What you should do —
Repeat exactly the lines running from the line that contains "M_outer, 61, 0.0002)" to the line that contains "brown streaked board"; include both ends and add nothing.

Supplied data —
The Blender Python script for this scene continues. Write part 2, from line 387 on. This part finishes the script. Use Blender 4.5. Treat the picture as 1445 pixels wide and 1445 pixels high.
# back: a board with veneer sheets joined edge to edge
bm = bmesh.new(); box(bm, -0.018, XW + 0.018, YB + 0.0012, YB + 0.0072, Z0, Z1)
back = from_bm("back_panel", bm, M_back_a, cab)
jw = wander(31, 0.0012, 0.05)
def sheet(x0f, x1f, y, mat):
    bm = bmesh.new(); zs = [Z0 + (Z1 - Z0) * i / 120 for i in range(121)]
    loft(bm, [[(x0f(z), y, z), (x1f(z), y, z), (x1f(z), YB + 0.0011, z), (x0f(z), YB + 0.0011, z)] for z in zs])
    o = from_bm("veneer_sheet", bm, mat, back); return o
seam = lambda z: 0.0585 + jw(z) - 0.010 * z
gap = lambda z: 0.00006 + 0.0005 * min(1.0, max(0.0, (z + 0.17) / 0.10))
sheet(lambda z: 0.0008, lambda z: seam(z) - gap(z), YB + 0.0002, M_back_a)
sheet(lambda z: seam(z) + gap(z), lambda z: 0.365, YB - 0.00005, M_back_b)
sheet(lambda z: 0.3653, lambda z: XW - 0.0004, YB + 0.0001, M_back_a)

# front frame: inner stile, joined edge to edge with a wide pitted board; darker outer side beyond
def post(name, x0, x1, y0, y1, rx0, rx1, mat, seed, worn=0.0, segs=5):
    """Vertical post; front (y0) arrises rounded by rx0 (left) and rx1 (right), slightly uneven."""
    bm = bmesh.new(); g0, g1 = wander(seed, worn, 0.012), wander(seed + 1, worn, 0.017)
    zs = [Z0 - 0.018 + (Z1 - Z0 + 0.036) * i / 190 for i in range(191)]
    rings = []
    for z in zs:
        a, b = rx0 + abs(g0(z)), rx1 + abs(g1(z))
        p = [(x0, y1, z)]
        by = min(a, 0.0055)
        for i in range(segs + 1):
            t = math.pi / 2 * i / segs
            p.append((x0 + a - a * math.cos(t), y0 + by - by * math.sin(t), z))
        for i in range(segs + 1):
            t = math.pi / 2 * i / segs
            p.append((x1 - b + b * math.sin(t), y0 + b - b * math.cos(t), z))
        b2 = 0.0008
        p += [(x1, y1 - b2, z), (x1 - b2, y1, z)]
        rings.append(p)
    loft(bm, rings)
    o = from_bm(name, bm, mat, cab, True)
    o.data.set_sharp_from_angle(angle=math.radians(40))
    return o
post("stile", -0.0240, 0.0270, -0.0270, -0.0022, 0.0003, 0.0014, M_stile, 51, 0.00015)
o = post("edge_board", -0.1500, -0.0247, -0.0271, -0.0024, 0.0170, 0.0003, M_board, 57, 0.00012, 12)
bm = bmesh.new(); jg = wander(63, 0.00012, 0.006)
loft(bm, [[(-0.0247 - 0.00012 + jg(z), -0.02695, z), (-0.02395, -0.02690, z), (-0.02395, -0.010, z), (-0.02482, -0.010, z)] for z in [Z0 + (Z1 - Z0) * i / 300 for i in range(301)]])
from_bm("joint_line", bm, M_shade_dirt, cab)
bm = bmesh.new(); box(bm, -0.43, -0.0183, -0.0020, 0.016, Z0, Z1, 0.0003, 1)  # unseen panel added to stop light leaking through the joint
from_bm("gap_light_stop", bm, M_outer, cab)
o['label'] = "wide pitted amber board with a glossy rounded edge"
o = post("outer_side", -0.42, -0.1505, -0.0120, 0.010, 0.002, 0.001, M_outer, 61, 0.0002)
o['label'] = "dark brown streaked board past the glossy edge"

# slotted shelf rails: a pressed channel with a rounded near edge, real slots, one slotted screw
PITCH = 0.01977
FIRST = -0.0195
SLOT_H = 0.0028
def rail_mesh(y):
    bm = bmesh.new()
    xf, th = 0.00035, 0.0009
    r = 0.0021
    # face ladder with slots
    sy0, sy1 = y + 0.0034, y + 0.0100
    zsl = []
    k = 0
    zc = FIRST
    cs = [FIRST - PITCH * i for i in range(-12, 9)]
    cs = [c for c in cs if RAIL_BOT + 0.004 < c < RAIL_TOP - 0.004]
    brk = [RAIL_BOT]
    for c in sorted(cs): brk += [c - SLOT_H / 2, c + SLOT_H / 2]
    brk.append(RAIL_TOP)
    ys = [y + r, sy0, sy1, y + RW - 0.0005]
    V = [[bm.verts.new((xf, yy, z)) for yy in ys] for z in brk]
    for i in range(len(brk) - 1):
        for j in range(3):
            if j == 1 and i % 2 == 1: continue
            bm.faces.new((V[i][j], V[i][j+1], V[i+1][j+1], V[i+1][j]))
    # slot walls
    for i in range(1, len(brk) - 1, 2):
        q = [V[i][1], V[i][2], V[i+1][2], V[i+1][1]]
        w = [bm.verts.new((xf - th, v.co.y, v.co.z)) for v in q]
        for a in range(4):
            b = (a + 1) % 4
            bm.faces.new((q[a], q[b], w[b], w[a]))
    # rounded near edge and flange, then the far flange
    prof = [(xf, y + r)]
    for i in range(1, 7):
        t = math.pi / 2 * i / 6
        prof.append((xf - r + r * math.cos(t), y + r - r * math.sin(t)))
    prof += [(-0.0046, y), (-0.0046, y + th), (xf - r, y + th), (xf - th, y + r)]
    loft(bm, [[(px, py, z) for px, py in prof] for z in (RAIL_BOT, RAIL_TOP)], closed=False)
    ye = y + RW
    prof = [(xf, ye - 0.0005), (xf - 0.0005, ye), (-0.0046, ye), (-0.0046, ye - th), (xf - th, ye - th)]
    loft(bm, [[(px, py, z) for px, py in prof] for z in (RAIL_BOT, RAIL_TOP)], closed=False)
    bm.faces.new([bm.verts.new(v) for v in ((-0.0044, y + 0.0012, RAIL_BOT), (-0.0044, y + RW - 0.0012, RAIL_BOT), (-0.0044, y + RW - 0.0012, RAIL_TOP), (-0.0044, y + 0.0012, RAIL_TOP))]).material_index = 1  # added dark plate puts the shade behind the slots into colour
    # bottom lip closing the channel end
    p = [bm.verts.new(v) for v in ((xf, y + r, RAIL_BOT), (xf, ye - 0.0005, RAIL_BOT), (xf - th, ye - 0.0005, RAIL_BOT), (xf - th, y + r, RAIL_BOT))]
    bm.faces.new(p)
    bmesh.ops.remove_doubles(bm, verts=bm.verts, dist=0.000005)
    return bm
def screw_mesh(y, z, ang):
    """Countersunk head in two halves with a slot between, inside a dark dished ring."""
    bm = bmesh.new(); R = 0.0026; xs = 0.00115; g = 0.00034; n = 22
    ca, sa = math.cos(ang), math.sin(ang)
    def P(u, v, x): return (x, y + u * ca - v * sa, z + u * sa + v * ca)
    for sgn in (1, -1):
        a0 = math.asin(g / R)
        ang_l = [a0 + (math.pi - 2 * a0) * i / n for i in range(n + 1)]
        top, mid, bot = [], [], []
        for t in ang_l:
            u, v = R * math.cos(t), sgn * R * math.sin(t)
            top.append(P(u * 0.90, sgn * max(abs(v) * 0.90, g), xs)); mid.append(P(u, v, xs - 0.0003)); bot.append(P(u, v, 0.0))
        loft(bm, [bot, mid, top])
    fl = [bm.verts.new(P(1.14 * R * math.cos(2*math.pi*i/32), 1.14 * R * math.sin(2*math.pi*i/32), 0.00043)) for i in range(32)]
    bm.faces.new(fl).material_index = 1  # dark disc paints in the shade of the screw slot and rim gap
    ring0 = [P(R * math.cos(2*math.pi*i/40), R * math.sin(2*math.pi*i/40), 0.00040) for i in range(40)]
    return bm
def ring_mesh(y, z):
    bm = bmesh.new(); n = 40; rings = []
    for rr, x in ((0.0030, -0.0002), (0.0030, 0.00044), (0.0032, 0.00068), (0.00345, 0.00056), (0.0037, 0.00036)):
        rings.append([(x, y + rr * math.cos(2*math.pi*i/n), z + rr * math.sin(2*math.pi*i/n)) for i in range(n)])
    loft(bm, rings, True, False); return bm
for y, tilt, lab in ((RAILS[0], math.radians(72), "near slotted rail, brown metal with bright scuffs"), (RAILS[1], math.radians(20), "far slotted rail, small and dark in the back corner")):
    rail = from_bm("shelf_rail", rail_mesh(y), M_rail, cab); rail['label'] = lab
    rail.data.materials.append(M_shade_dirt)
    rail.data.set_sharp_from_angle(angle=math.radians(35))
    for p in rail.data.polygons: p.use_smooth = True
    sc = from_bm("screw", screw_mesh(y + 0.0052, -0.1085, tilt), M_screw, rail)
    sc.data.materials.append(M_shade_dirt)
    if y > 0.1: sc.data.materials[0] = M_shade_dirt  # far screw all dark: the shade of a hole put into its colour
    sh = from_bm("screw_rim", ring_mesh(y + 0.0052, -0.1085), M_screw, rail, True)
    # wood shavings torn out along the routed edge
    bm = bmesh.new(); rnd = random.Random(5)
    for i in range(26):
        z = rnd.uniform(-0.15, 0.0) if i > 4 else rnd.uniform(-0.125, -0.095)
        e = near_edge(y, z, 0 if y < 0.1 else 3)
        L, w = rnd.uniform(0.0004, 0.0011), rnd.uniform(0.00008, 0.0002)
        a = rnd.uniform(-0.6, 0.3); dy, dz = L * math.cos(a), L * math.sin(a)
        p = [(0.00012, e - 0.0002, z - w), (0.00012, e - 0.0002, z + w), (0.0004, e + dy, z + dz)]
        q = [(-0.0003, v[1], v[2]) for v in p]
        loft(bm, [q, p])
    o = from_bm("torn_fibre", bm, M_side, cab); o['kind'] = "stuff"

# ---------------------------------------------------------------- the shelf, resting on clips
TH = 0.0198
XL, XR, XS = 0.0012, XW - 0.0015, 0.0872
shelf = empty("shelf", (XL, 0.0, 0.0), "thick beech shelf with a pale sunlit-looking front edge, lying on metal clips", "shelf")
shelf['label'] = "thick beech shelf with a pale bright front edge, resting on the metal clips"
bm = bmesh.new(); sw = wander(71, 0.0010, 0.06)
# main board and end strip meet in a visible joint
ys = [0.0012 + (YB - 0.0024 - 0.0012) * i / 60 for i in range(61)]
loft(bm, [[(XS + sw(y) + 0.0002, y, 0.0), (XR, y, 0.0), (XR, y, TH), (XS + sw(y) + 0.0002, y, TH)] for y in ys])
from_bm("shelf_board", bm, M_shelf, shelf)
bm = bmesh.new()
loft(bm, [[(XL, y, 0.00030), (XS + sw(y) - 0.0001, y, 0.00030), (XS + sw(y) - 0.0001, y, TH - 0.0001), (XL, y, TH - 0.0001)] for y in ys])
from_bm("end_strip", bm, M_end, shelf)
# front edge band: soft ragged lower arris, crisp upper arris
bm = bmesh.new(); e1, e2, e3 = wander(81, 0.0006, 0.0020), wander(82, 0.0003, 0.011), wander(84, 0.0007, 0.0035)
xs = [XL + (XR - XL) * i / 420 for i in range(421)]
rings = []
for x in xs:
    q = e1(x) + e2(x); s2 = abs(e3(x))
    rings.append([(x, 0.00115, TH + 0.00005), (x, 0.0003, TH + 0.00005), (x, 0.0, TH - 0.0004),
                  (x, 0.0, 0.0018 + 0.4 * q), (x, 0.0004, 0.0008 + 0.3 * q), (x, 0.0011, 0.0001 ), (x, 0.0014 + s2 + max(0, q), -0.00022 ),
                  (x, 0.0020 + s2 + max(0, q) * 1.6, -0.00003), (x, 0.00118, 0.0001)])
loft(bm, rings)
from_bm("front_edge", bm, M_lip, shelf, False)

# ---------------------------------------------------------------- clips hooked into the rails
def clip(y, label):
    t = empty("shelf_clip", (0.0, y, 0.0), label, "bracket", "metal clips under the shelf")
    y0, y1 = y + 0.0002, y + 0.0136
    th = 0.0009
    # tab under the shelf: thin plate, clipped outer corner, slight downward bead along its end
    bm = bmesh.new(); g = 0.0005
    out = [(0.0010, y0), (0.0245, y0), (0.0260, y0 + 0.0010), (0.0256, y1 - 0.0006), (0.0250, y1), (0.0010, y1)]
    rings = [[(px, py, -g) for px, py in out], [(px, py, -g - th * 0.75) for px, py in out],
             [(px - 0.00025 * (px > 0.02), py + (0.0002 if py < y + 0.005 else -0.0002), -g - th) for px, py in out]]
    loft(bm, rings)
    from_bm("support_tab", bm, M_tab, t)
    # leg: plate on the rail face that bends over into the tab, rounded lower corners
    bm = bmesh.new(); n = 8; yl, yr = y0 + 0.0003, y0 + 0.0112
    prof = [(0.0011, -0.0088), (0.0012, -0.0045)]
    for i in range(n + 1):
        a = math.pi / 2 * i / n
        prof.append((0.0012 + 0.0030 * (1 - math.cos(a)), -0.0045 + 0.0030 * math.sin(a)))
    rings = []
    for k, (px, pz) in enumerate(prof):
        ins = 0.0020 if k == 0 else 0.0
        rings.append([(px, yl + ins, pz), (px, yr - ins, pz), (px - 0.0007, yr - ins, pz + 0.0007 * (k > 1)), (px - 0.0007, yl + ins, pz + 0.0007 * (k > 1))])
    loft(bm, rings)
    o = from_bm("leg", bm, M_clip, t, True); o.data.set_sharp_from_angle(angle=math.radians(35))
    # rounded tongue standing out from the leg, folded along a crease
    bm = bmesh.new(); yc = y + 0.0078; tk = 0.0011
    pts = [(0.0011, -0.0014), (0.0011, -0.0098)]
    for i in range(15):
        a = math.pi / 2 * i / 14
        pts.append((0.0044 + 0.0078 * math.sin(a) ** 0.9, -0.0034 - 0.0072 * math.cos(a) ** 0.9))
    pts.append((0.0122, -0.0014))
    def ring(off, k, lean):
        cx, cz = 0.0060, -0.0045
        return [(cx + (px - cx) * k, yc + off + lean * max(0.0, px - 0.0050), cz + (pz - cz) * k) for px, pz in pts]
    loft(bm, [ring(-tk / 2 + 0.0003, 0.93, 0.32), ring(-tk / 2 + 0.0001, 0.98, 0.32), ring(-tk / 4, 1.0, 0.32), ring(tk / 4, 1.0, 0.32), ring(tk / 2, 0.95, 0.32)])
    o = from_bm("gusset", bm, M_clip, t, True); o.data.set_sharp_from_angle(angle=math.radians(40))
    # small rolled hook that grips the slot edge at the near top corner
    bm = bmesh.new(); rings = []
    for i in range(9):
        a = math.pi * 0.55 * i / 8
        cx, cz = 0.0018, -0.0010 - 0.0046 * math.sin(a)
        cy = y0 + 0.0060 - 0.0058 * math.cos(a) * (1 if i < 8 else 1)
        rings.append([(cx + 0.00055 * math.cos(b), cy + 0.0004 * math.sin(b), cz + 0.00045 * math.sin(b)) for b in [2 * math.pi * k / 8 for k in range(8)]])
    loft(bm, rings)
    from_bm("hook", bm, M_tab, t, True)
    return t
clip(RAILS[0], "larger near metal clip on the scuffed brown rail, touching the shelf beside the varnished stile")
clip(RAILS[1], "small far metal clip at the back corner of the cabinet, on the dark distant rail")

Written answer —
o = post("outer_side", -0.42, -0.1505, -0.0120, 0.010, 0.002, 0.001, M_outer, 61, 0.0002)
o['label'] = "dark brown streaked board past the glossy edge"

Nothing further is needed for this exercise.